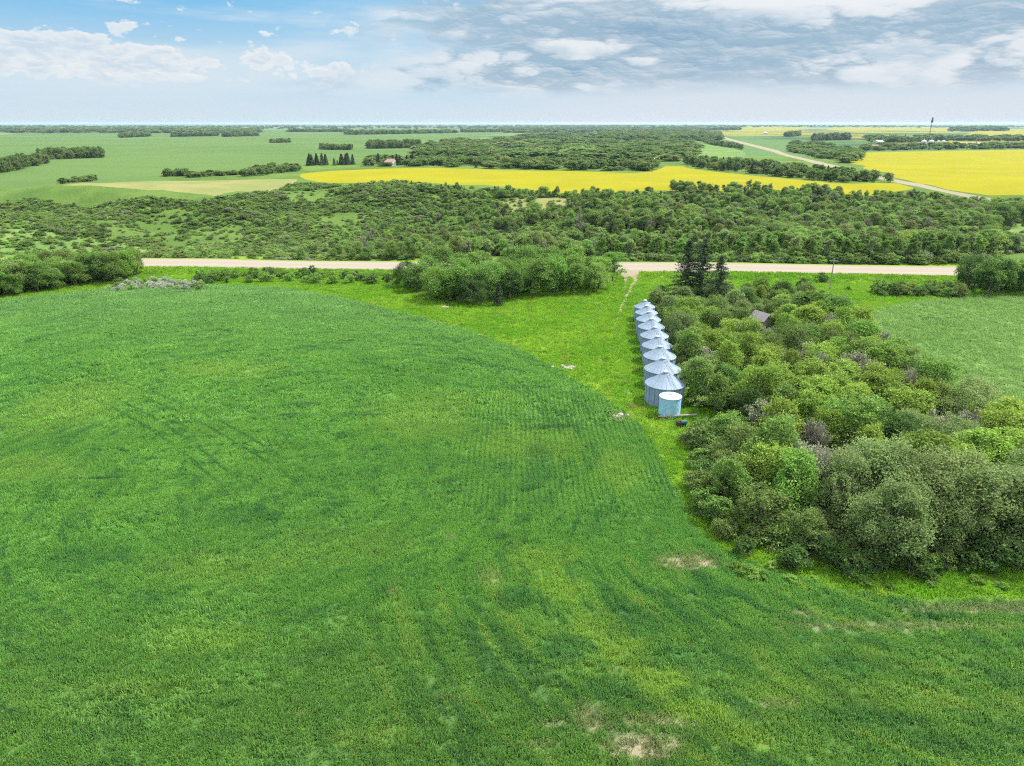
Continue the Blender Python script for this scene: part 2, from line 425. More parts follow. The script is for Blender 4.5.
def build_ground():
    V = []; 
    nA = 200
    angs = np.concatenate([np.linspace(-75, 75, nA), np.linspace(82, 278, 25)])
    for i, r in enumerate(ring_r):
        for j, a in enumerate(angs):
            if r < 12 and j % 4: continue
            if abs(a) > 76 and i % 3: continue
            th = R(a + (0.37 if i % 2 else 0))
            V.append((r * math.sin(th), r * math.cos(th)))
    V.append((0.0, 0.0))
    edges = []
    for (_, _, P, _, _) in REG:
        b = len(V); V += P; n = len(P)
        edges += [(b + i, b + (i + 1) % n) for i in range(n)]
    for off in (-17, -14, -11.5, -9.5, -7.8, -3, 0, 3, 7.8, 9.5, 11.5, 14, 17):
        b = len(V); xs = np.arange(-420, 421, 9.0); V += [(float(q), float(road_y(q) + off)) for q in xs]
        edges += [(b + i, b + i + 1) for i in range(len(xs) - 1)]
    # squash radially so distant points keep numerical precision
    vs = [Vector(v) for v in V]
    ov, oe, of, _, _, _ = mgeo.delaunay_2d_cdt(vs, edges, [], 0, 1e-4)
    co = np.array([(v.x, v.y) for v in ov]); fa = np.array([tuple(f) for f in of if len(f) == 3])
    cen = co[fa].mean(axis=1)
    lab = np.full(len(fa), -1)
    for k, (_, _, P, _, _) in enumerate(REG):
        lo = np.min(P, axis=0); hi = np.max(P, axis=0)
        s = np.where((cen[:, 0] > lo[0]) & (cen[:, 0] < hi[0]) & (cen[:, 1] > lo[1]) & (cen[:, 1] < hi[1]))[0]
        if len(s): lab[s[inside(P, cen[s, 0], cen[s, 1])]] = k
    zz = hgt(co[:, 0], co[:, 1])
    mats = {}
    for k in range(-1, len(REG)):
        s = fa[lab == k]
        if not len(s): continue
        used, inv = np.unique(s, return_inverse=True); inv = inv.reshape(s.shape)
        me = bpy.data.meshes.new('ground_sheet')
        vv = np.column_stack([co[used], zz[used]])
        # counter-clockwise from above
        a, b, c = vv[inv[:, 0]], vv[inv[:, 1]], vv[inv[:, 2]]
        flip = ((b[:, 0] - a[:, 0]) * (c[:, 1] - a[:, 1]) - (b[:, 1] - a[:, 1]) * (c[:, 0] - a[:, 0])) < 0
        inv[flip] = inv[flip][:, ::-1]
        me.from_pydata(vv.tolist(), [], inv.tolist()); me.polygons.foreach_set('use_smooth', np.ones(len(inv), bool)); me.update()
        nm, mk, _, lb, ct = REG[k] if k >= 0 else ('ground', 'grass', None, 'bright green grass of the farmyard and field margins', 'ground')
        if mk not in mats: mats[mk] = ground_mat('land_' + mk, mk)
        tag(link(nm, me, mats[mk]), lb, ct, None, 'structure')
build_ground()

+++

**Aim of the exercise**
Repeat the data in full and exactly. Omit pictures.

**Response**
Continue the Blender Python script for this scene: part 2, from line 425. More parts follow. The script is for Blender 4.5.
def build_ground():
    V = []; 
    nA = 200
    angs = np.concatenate([np.linspace(-75, 75, nA), np.linspace(82, 278, 25)])
    for i, r in enumerate(ring_r):
        for j, a in enumerate(angs):
            if r < 12 and j % 4: continue
            if abs(a) > 76 and i % 3: continue
            th = R(a + (0.37 if i % 2 else 0))
            V.append((r * math.sin(th), r * math.cos(th)))
    V.append((0.0, 0.0))
    edges = []
    for (_, _, P, _, _) in REG:
        b = len(V); V += P; n = len(P)
        edges += [(b + i, b + (i + 1) % n) for i in range(n)]
    for off in (-17, -14, -11.5, -9.5, -7.8, -3, 0, 3, 7.8, 9.5, 11.5, 14, 17):
        b = len(V); xs = np.arange(-420, 421, 9.0); V += [(float(q), float(road_y(q) + off)) for q in xs]
        edges += [(b + i, b + i + 1) for i in range(len(xs) - 1)]
    # squash radially so distant points keep numerical precision
    vs = [Vector(v) for v in V]
    ov, oe, of, _, _, _ = mgeo.delaunay_2d_cdt(vs, edges, [], 0, 1e-4)
    co = np.array([(v.x, v.y) for v in ov]); fa = np.array([tuple(f) for f in of if len(f) == 3])
    cen = co[fa].mean(axis=1)
    lab = np.full(len(fa), -1)
    for k, (_, _, P, _, _) in enumerate(REG):
        lo = np.min(P, axis=0); hi = np.max(P, axis=0)
        s = np.where((cen[:, 0] > lo[0]) & (cen[:, 0] < hi[0]) & (cen[:, 1] > lo[1]) & (cen[:, 1] < hi[1]))[0]
        if len(s): lab[s[inside(P, cen[s, 0], cen[s, 1])]] = k
    zz = hgt(co[:, 0], co[:, 1])
    mats = {}
    for k in range(-1, len(REG)):
        s = fa[lab == k]
        if not len(s): continue
        used, inv = np.unique(s, return_inverse=True); inv = inv.reshape(s.shape)
        me = bpy.data.meshes.new('ground_sheet')
        vv = np.column_stack([co[used], zz[used]])
        # counter-clockwise from above
        a, b, c = vv[inv[:, 0]], vv[inv[:, 1]], vv[inv[:, 2]]
        flip = ((b[:, 0] - a[:, 0]) * (c[:, 1] - a[:, 1]) - (b[:, 1] - a[:, 1]) * (c[:, 0] - a[:, 0])) < 0
        inv[flip] = inv[flip][:, ::-1]
        me.from_pydata(vv.tolist(), [], inv.tolist()); me.polygons.foreach_set('use_smooth', np.ones(len(inv), bool)); me.update()
        nm, mk, _, lb, ct = REG[k] if k >= 0 else ('ground', 'grass', None, 'bright green grass of the farmyard and field margins', 'ground')
        if mk not in mats: mats[mk] = ground_mat('land_' + mk, mk)
        tag(link(nm, me, mats[mk]), lb, ct, None, 'structure')
build_ground()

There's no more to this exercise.